Franks appraisal: Essentially, the research
revealed that the show had lost touch
with its audience

 

 

“This research gave us an extremely clear picture of who our audience was and what they wanted,” says Franks. “We were then in a position to look at what would make the show work moving forward. Essentially, the research revealed that the show had lost touch with its audience. The revolution in online searching means people don’t necessarily come to shows to search for items anymore as they do this on the internet, so we needed to reappraise how we approached things.”

Mass market appeal
There have been some key successes in the exhibitions arena in the home interest sector in the past couple of years – notably Media 10’s Grand Designs Live – and while Franks is eager to applaud the success of these shows he also points out that the Ideal Home Show represents a very different proposition. “This is a mass market consumer show that is over 24 days and must get at least 400,000 people through its doors,” says Franks. “It is much easier to make a success of small niche shows over three days than it is to run something of this magnitude. Although we’ve never been short of ideas, a lot of the time these ideas have not transformed into reality and I’m sure this is what has damaged our word of mouth.”

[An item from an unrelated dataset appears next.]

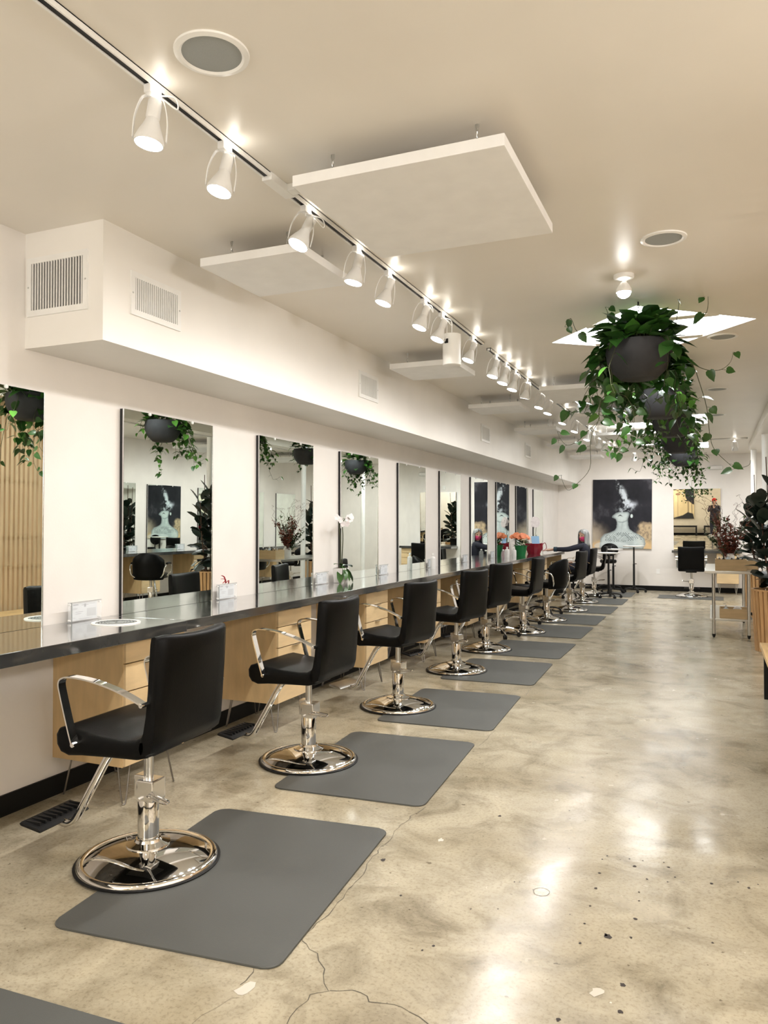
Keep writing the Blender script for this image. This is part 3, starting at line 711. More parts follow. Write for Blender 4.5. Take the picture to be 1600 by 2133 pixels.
def arm(t, s_, W=.485):
    h = W/2; y = s_*(h+.030)
    a = MB(); a.strip([(.150, y, .545), (.175, y, .62), (.212, y, .745), (.222, y, .795), (.205, y, .817), (.16, y, .824), (.06, y, .815), (-.05, y, .790), (-.13, y, .762), (-.185, y, .738)], (0, 1, 0), .040, .0065, 5)
    o = a.build('armrest', 'chrome', t)
    p = MB(); p.tube([(.152, s_*(h-.01), .552), (.152, y+.017*s_, .552)], .0095, 12, 0); p.tube([(-.182, s_*(h-.015), .737), (-.182, y+.017*s_, .737)], .0095, 12, 0)
    p.build('arm_bolt', 'chrome', o)
def chair_A(label, black=True):
    t = thing('styling_chair', label, 'chair', (0, 0, 0), 0, 'black styling chairs along the left worktop')
    hyd_base(t); chair_seat_back(t); arm(t, 1); arm(t, -1); footrest(t, black); return t
def chair_B(label):          # round low back, tubular arms
    t = thing('tub_styling_chair', label, 'chair', (0, 0, 0), 0, 'black round backed styling chairs with tubular arms')
    hyd_base(t); 
    MB().box(-.22, .26, -.23, .23, .49, .585, .035).build('seat', 'leather', t, 60)
    b = MB(); rows = []; n = 14
    for k in range(n+1):
        a = -1.15+2.3*k/n; ring = []; top = .93-.10*(abs(a)/1.15)**2.2
        for (dr, z) in [(0, .50), (.012, .48), (.04, .49), (.058, .56), (.062, .75), (.055, top-.02), (.035, top), (.008, top-.01), (0, top-.05), (-.012, .75)]:
            r = .20+dr; ring.append(b.bm.verts.new((-.05-r*math.cos(a)-.06*max(0, z-.6), r*1.12*math.sin(a), z)))
        rows.append(ring)
    for r0, r1 in zip(rows[:-1], rows[1:]):
        for i in range(10): b._f([r0[i], r0[(i+1) % 10], r1[(i+1) % 10], r1[i]])
    b._f(rows[0][::-1]); b._f(rows[-1]); b.build('backrest', 'leather', t, 60)
    for s_ in (1, -1):
        q = MB(); q.tube([(-.20, .20*s_, .52), (-.24, .26*s_, .58), (-.22, .285*s_, .70), (-.12, .29*s_, .735), (.08, .29*s_, .74), (.17, .29*s_, .715), (.17, .285*s_, .60), (.12, .23*s_, .53)], .0125, 10, 6)
        o = q.build('armrest', 'chrome', t)
        MB().tube([(-.12, .29*s_, .75), (.0, .29*s_, .756), (.12, .29*s_, .748)], .020, 10, 4).build('arm_pad', 'leather', o)
    footrest(t, True); return t
chA = chair_A('black styling chair nearest the camera'); chA.location = (-2.238, 2.665, 0.0005); chA.rotation_euler[2] = PI+math.radians(2.5)
chAs = chair_A('black styling chair third from the camera, with a chrome foot pad', False); chAs.location = (-2.305, 5.69, 0.0005); chAs.rotation_euler[2] = PI-math.radians(8)
for lb, x, y, rz in [('black styling chair second from the camera', -2.285, 4.18, 180), ('black styling chair fourth from the camera', -2.338, 7.315, 167), ('black styling chair fifth from the camera, beside a rolling stool', -2.42, 8.67, 166), ('black styling chair sixth from the camera', -2.349, 10.29, 176), ('black styling chair behind the round backed chair', -2.213, 13.18, 170), ('black styling chair the masked woman sits in', -2.235, 14.68, 178), ('black styling chair farthest along the left worktop', -2.225, 16.19, 185)]:
    dup(chA, lb, (x, y, .0005), math.radians(rz))
chB = chair_B('black round backed styling chair with chrome tube arms, seventh along the left'); chB.location = (-2.31, 11.70, .0005); chB.rotation_euler[2] = math.radians(165)
chC = dup(chA, 'black styling chair seen square from behind at the far right counter', (-.385, 16.62, .0005), PI/2); chC['group'] = 'black styling chairs off the left worktop'
for i, (y, rz) in enumerate([(10.35, 65), (11.9, -25), (13.4, 10), (15.0, -15)]):
    c = dup(chB, f'black round backed chair at the right worktop, {ordn[i]} from near, lighting that side', (2.2, y, .0005), math.radians(rz)); c['group'] = 'round backed chairs at the right hand worktop'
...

The group didn’t feel it was in a position to relaunch the show for 2007, instead the 2008 event will see the benefits of the company’s strategic overhaul. Indeed, in many respects it makes more sense for 2008 to mark the start of a new era as it is also the show’s centenary. “We’ve found there is terrific goodwill towards the Ideal Home Show brand, it’s been around for ages and people really want it to survive, which makes us confident we can turn things around,” says Franks.

As part of the turnaround, dmg needed to define its new target audience. “We did a break down of who actually comes to our show and we’ve split these people into three catageories: Home makers/young buyers, who are into the more mainstream ‘flat-pack’ home solutioons such as B&Q and Ikea; Accumulators, those looking to add value to their properties – often with children; and Third Agers, people looking to simplify and declutter,” explains Franks. “In between these are the people just coming for a good time and those on a mission to buy.”

Making life easier
Franks also explains that they have looked to reduce the duplication across the show, in conjunction with this they have also decided to limit the show to just the ground floor, and have created a string of themed areas – shops within shops, if you like – to reflect the key interest areas, such as bathroom, kitchen, home improvement, shopping and garden solutions, and make it easier for people to locate what they are looking for.

“We are aiming to offer a range of good, better and best products across these areas to cater for the budgets of our different target audiences,” says Franks. “We have been searching out new and innovative products and suppliers for next year’s show. What is extremely important is that all our exhibitors fit within one of these profiles. We are also adding an ‘ask the experts’ feature where people can turn up and book appointments with experts to get advice on anything from self-build to interior design. People will also be able to book these appointments online. It’s probably fair to say that we’ve tried to go back to our roots with how you help people.”

Indeed, the website will play a key role in forming a relationship between the visitor and the show in the future, the site will stay live for the whole year and will be introducing people to the brands as they come on board. “We also hope to be able to offer people the ability to buy from suppliers online,” adds Franks.

Of course, with 2008 being the centenary show, it doesn’t stop there. “As the main feature of the celebration we are reproducing a Kensington-style square, with three houses done up in the style of a different era – 1908, 1958 and 2008. You will be able to enter these houses and see a time line of brands throughout the ages. Also on site will be a 6,000sqft dream home and an eco house of the future.”

Franks is keen to make the point that this is not just a cosmetic makeover. “This has been a huge operational task for the team – our new head of marketing, Mike Sommers, whose previous accolades include turning round the Woolworths group, has made a very significant contribution, and Robin Beaman, show director, Sarah Stoddart, sales director, and Andrea Hurst have been the driving forces behind the process. We strongly believe that we can do something about this and find ways to bring the Ideal Home Show back to its position as the leading show of its kind, but for now the important thing is resuscitating and revitalizing the brand,” he concludes.